Una Europa que tiene una de las economías más poderosas del planeta y que ha abdicado de la capacidad de defenderse a sí misma delegando esta función en los Estados Unidos, difícilmente podría jugar sus cartas contra el único país que, compartiendo con nosotros valores y principios (democracia, derechos humanos, economía libre), es el único capaz de defenderlos erga omnes. Una política exterior europea que rompiera o debilitara el vínculo transatlántico sería, a mi juicio y sin más, una política condenada al más absoluto fracaso, y no digamos si se define contra ese vínculo. Después de cinco siglos de hegemonía europea nos encontramos en un mundo en que el "hegemón" es extraeuropeo, pero ¿qué papel puede jugar Europa en esta etapa que se está inaugurando en las relaciones internacionales? Teóricamente, tres: competir o confrontarse con Estados Unidos, tratar de cooperar con ellos o jugar sin más a la subordinación. A mi juicio, el camino más rápido para esta tercera alternativa sería pretender confrontarnos con alguien que, además de tener la capacidad de defendernos, cada día que pasa nos saca más ventajas en campos tan distintos como el de las nuevas tecnologías, la cohesión social o la unidad de decisión. En definitiva, tratar de competir es una postura que puede y suele mantenerse "de boquilla", pero no se sustenta en la realidad y los países europeos que lo han hecho veremos muy pronto cómo empiezan a dar marcha atrás.

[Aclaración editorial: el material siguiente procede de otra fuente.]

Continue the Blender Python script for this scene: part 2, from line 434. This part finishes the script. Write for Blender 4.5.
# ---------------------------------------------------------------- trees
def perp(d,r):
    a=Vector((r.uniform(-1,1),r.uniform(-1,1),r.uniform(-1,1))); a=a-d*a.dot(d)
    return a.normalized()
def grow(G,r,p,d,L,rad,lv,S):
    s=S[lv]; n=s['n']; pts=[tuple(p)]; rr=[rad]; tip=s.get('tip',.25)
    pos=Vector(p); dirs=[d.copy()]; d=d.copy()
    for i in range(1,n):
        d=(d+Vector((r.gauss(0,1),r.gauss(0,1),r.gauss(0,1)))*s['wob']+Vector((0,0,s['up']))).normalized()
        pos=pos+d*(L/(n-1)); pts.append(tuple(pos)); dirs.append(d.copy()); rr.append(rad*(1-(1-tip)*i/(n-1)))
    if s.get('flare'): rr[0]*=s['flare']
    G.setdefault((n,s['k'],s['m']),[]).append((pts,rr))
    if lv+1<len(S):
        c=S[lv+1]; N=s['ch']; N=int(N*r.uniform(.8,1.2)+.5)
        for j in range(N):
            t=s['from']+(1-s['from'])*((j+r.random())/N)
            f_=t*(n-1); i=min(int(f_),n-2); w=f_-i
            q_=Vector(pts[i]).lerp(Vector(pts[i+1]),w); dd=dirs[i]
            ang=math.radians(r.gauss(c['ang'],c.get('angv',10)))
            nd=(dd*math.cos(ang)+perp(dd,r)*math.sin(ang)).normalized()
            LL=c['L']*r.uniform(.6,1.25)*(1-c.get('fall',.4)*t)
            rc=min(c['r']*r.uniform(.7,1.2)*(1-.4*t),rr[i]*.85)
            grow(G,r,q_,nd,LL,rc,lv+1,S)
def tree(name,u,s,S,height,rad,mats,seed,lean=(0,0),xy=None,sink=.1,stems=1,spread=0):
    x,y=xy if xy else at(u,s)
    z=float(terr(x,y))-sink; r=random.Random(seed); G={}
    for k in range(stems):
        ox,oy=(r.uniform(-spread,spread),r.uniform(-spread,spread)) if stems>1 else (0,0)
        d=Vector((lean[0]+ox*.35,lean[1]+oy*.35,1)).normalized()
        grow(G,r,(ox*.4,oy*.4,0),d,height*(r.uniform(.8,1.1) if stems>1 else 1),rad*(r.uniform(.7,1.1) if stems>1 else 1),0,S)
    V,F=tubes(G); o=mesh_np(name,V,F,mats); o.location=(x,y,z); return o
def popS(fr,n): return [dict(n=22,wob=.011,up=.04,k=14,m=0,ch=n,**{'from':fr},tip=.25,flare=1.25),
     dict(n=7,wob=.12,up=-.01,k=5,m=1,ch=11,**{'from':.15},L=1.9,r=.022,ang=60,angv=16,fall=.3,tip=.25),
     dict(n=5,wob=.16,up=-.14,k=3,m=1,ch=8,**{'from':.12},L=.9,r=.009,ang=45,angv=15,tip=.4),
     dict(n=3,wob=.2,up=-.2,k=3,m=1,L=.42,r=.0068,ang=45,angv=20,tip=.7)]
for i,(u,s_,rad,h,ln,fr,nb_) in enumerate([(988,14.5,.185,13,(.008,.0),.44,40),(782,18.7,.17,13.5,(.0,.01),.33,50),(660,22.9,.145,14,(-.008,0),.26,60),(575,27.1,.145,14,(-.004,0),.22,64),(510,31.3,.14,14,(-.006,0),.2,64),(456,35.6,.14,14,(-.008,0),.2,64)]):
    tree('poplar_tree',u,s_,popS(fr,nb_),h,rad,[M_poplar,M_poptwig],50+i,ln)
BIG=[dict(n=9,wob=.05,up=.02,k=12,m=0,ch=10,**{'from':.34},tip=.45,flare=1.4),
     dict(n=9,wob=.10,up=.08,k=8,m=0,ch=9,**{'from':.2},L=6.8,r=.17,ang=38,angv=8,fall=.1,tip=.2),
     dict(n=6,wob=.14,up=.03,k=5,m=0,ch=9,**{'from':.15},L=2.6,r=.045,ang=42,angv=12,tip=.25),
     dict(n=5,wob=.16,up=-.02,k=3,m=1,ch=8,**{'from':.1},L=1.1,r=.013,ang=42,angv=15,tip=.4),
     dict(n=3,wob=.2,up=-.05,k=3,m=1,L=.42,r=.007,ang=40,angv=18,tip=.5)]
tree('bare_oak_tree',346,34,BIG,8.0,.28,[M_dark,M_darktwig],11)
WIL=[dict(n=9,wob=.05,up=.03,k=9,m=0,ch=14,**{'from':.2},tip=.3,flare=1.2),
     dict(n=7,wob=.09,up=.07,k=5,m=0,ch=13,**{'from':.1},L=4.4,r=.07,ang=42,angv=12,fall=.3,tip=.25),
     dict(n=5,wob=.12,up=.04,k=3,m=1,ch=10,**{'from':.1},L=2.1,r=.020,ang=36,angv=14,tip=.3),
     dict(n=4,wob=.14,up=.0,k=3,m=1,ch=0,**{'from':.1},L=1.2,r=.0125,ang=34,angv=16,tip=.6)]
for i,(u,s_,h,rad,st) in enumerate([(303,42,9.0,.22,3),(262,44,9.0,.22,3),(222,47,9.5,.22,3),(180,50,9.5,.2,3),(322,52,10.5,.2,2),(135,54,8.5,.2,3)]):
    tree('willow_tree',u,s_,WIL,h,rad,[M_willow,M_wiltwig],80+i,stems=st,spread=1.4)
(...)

Por el contrario, cooperar es la única posibilidad seria que le queda a Europa, y además es una gran oportunidad para España, no sólo por su vocación transatlántica histórica y nuestra presencia real en Latinoamérica, sino porque a esa sociedad joven de la que hablaba antes, que está demostrando su capacidad, le interesa la globalización y la apertura (al contrario que a otras sociedades europeas).

Por último, si cooperamos en lugar de enfrentarnos podremos lograr algo que nos interesa a todos: que las relaciones internacionales en el futuro inmediato sean menos rígidas y más fluidas (al pasar por el tamiz de diálogo europeo); que la existencia de un gendarme internacional sea compatible con un mundo que, además de seguro, sea más justo y más próspero.

Eduardo Serra es presidente del Real Instituto Elcano y fue ministro de Defensa.